TABLE OF CONTENTS I recommend this method to you for imitation. You will hardly ever again eliminate directly, at least not when you have more than 2 unknowns. The indirect [iterative] procedure can be done while half asleep, or while thinking about other things. [15]
CARL FRIEDRICH GAUSS, Letter to C. L. Gerling (1823)
The iterative method is commonly called the "Seidel process," or the "Gauss Seidel process." But, as Ostrowski (1952) points out, Seidel (1874) mentions the process but advocates not using it. Gauss nowhere mentions it.
GEORGE E. FORSYTHE,
Solving Linear Algebraic Equations Can Be Interesting (1953)
The spurious contributions in null (A) grow at worst linearly and if the rounding errors are small the scheme can be quite effective.
HERBERT B. KELLER,
On the Solution of Singular and Semidefinite Linear Systems by Iteration (1965)
[15]Gauss refers here to his relaxation method for solving the normal equations. The translation is taken from Forsythe [422, 1951].
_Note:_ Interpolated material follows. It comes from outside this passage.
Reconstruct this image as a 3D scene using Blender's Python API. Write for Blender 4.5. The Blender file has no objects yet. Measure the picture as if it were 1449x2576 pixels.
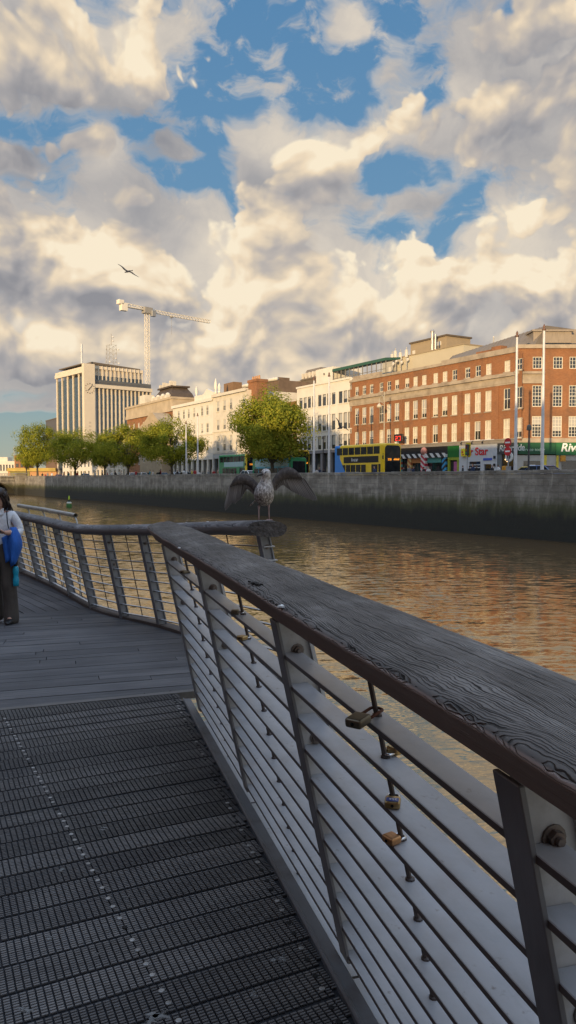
import bpy, math, random
import numpy as np
from mathutils import Vector, Matrix, Euler
random.seed(7); np.random.seed(7)
R = math.radians
COL = bpy.context.scene.collection
# ---------------------------------------------------------------- sky and light
F_PX, HOR = 1910.0, 1203.0
PITCH = math.atan((1288 - HOR) / F_PX)
CAM_H = 1.6
SUN_EL, SUN_DIR = math.radians(6.8), (-0.35, -0.937)     # where the sun stands

def pix_dir(u, v):
    a = (u - 724.5) / F_PX; b = (1288 - v) / F_PX
    return Vector((a, math.cos(PITCH) + b * math.sin(PITCH), b * math.cos(PITCH) - math.sin(PITCH)))

def az_el(u, v):
    d = pix_dir(u, v).normalized()
    return math.atan2(d.x, d.y), math.asin(d.z)

class NT:
    """small helper round a node tree"""
    def __init__(self, tree): self.t = tree; self.n = tree.nodes; self.l = tree.links
    def put(self, sock, val):
        if isinstance(val, bpy.types.NodeSocket): self.l.new(val, sock)
        elif val is not None: sock.default_value = val
    def node(self, kind, **kw):
        nd = self.n.new(kind)
        for k, v in kw.items(): setattr(nd, k, v)
        return nd
    def math(self, op, a, b=None, c=None, clamp=False):
        nd = self.node('ShaderNodeMath', operation=op, use_clamp=clamp)
        for i, x in enumerate((a, b, c)): self.put(nd.inputs[i], x) if x is not None else None
        return nd.outputs[0]
    def vmath(self, op, a, b=None, c=None, out=0):
        nd = self.node('ShaderNodeVectorMath', operation=op)
        for i, x in enumerate((a, b, c)): self.put(nd.inputs[i], x) if x is not None else None
        return nd.outputs[out]
    def mix(self, f, a, b, blend='MIX'):
        nd = self.node('ShaderNodeMix', data_type='RGBA', blend_type=blend)
        self.put(nd.inputs[0], f); self.put(nd.inputs[6], a); self.put(nd.inputs[7], b)
        return nd.outputs[2]
    def noise(self, vec, scale, detail=4, rough=.55, dist=0., lac=2.0, out='Fac', dim='3D'):
        nd = self.node('ShaderNodeTexNoise', noise_dimensions=dim)
        if vec is not None: self.l.new(vec, nd.inputs['Vector'])
        nd.inputs['Scale'].default_value = scale; nd.inputs['Detail'].default_value = detail
        nd.inputs['Roughness'].default_value = rough; nd.inputs['Distortion'].default_value = dist
        nd.inputs['Lacunarity'].default_value = lac
        return nd.outputs[out]
    def ramp(self, fac, stops, interp='LINEAR'):
        nd = self.node('ShaderNodeValToRGB'); cr = nd.color_ramp; cr.interpolation = interp
        while len(cr.elements) < len(stops): cr.elements.new(.5)
        for e, (p, c) in zip(cr.elements, stops):
            e.position = p; e.color = (c, c, c, 1) if isinstance(c, (int, float)) else (*c, 1)
        self.put(nd.inputs[0], fac)
        return nd.outputs[0]
    def maprange(self, v, a, b, c=0., d=1., smooth=True):
        nd = self.node('ShaderNodeMapRange', interpolation_type='SMOOTHSTEP' if smooth else 'LINEAR')
        for i, x in enumerate((v, a, b, c, d)): self.put(nd.inputs[i], x)
        return nd.outputs[0]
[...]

Iterative methods for solving linear systems have a long history, going back at least to Gauss. Table 17.1 shows the dates of publication of selected methods. It is perhaps surprising, then, that rounding error analysis for iterative methods is not well developed. There are two main reasons for the paucity of error analysis. One is that in many applications accuracy requirements are modest and are satisfied without difficulty, resulting in little demand for error analysis. Certainly there is no point in computing an answer to greater accuracy than that determined...